Между тем как г-н Шелига делает графиню Мак-Грегор представительницей той чувственности, которая «возвышается до видимости духовной мощи», та же графиня у Эжена Сю является просто человеком абстрактного рассудка. Её «честолюбие» и её «гордость», весьма далёкие от того, чтобы быть формами чувственности, представляют собой порождения абстрактного рассудка, совершенно независимого от чувственности. Эжен Сю подчёркивает поэтому, что

«никогда ещё пламенные порывы любви не заставляли вздыматься её холодную, как лёд, грудь; никакие неожиданности, затрагивающие сердце или чувства, не могли нарушить жестоких расчётов этой лукавой, эгоистичной и честолюбивой женщины».

Эгоизм абстрактного, не поддающегося влиянию симпатических чувств, хладнокровного рассудка образует существенный характер этой женщины. Её душа изображается поэтому в романе как «сухая и чёрствая», её ум — как «утонченно-злой», её характер — как «коварный» и (что весьма характерно для человека абстрактного рассудка) «абсолютный», её притворство — как «глубокое». — Заметим мимоходом, что жизненный путь графини получает у Эжена Сю столь же глупую мотивировку, как и жизненный путь большинства характеров в его романе. Старая нянька вселяет в неё убеждение, что она будет «носить на голове своей корону». Проникнутая этим убеждением, она отправляется в путешествия, чтобы добыть себе корону посредством замужества. В конце концов она обнаруживает такую непоследовательность, что принимает мелкого немецкого «светлейшего князя» за «коронованную особу».

После своих излияний против чувственности наш критический святой считает себя обязанным ещё показать, почему Эжен Сю вводит нас в высший свет именно на балу, — способ, практикуемый почти всеми французскими романистами, между тем как английские романисты знакомят нас с высшим светом чаще всего на охоте или в деревенском замке.

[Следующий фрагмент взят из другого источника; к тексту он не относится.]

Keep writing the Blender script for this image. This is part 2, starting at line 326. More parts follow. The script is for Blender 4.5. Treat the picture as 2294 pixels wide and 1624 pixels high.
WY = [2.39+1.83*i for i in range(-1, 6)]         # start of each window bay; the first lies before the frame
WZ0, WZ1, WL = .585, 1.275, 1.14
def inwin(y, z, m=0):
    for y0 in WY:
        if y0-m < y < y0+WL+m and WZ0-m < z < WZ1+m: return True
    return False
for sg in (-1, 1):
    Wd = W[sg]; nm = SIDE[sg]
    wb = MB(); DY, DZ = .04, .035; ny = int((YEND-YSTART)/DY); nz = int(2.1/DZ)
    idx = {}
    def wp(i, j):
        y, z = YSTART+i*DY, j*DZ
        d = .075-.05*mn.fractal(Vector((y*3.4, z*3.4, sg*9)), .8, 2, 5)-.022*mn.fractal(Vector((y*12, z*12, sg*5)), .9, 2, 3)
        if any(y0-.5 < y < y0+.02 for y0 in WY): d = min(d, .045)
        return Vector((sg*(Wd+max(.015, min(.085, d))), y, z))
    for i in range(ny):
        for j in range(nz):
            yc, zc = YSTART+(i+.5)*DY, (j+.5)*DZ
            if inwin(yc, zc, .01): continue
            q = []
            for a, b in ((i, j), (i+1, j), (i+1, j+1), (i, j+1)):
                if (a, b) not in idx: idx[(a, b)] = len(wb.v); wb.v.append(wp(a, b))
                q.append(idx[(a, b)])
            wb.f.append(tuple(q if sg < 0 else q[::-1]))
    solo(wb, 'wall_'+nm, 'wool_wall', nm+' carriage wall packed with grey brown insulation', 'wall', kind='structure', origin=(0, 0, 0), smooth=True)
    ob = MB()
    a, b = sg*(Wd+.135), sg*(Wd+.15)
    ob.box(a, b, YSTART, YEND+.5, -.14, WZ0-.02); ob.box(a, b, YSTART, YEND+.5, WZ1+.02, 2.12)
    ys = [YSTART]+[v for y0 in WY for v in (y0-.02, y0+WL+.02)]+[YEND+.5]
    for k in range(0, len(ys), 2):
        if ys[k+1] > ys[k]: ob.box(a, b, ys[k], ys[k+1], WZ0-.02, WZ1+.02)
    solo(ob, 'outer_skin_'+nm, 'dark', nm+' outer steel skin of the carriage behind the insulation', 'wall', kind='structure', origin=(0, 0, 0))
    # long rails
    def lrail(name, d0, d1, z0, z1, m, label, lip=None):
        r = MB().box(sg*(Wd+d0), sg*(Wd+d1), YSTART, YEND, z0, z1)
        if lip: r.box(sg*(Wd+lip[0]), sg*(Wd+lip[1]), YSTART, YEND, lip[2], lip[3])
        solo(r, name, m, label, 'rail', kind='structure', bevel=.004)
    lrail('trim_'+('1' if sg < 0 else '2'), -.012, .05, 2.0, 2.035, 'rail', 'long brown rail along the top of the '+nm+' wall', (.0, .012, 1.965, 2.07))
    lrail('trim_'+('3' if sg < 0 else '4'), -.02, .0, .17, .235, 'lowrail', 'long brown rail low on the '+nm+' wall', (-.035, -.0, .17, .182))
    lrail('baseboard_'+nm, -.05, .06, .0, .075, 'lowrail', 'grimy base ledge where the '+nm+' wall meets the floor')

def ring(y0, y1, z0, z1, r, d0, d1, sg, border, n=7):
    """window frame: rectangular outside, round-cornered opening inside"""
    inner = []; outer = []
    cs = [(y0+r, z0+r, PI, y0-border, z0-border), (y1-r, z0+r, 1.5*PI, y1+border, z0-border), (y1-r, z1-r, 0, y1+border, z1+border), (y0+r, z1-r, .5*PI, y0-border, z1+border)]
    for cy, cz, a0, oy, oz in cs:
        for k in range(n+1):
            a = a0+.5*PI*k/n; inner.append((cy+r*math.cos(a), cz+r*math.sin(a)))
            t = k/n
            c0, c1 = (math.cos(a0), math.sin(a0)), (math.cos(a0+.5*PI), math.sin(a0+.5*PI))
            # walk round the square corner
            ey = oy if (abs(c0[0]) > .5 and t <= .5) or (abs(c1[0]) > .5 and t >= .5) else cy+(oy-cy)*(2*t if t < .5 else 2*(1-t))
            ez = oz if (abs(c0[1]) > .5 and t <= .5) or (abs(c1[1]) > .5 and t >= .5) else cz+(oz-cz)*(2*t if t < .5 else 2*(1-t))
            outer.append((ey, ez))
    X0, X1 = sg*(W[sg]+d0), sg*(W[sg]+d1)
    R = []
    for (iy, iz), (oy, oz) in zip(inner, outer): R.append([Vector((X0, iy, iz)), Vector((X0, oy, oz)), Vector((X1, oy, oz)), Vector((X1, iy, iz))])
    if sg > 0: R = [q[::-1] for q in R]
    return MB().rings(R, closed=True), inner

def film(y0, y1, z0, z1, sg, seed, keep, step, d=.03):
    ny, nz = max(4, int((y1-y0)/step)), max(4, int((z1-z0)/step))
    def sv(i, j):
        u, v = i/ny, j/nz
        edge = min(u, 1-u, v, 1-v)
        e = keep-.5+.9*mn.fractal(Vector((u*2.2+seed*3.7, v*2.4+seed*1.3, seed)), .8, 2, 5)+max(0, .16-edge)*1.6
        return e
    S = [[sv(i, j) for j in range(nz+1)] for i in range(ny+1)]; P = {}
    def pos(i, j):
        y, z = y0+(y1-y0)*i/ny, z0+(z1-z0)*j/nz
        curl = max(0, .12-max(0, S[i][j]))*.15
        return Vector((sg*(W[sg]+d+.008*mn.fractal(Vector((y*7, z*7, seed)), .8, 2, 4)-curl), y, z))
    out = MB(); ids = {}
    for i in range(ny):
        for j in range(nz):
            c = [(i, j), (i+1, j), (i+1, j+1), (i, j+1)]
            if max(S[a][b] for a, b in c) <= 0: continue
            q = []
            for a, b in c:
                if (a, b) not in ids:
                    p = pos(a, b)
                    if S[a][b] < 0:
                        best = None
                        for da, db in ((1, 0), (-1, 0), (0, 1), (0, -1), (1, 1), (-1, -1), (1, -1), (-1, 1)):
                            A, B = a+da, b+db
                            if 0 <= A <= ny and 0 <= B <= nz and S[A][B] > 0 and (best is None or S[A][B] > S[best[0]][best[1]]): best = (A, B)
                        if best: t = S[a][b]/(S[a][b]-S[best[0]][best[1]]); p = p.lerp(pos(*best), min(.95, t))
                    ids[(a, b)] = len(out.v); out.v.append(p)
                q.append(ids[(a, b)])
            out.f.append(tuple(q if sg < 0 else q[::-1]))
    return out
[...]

«Для этого способа понимания вещей» (т. е. для точки зрения г-на Шелиги) «не может быть безразличным и в этой связи» (в конструкции Шелиги) «просто случайным, что Эжен Сю вводит нас в высший свет именно на балу».

Тут критик даёт поводья своему коню, и конь несётся быстрой рысью по целой цепи доказательств необходимости сего в духе блаженной памяти старого Вольфа.

«Танец есть самое всеобщее проявление чувственности как тайны. Непосредственное прикосновение, объятия обоих полов» (?), «обусловленные образованием пары, дозволены в танцах, так как они, вопреки внешнему виду и действительно» (действительно ли, г-н пастор?) «испытываемому сладостному ощущению, всё-таки не рассматриваются как чувственные» (а, надо думать, как относящиеся ко всеобщему разуму?) «прикосновение и объятия».

И, наконец, следует заключительное положение, которое не столько танцует, сколько спотыкается:

«Ибо, если бы а самом деле танец рассматривался как чувственное соприкосновение и чувственные объятия, то непонятно было бы, почему общество так снисходительно относится только к танцу, между тем как оно, наоборот, преследует самым жестоким осуждением все подобные проявления, если они с той же свободой обнаруживаются где-нибудь в другом месте, и карает их, как самое непростительное нарушение нравственности и стыдливости, заклеймлением и беспощаднейшим изгнанием».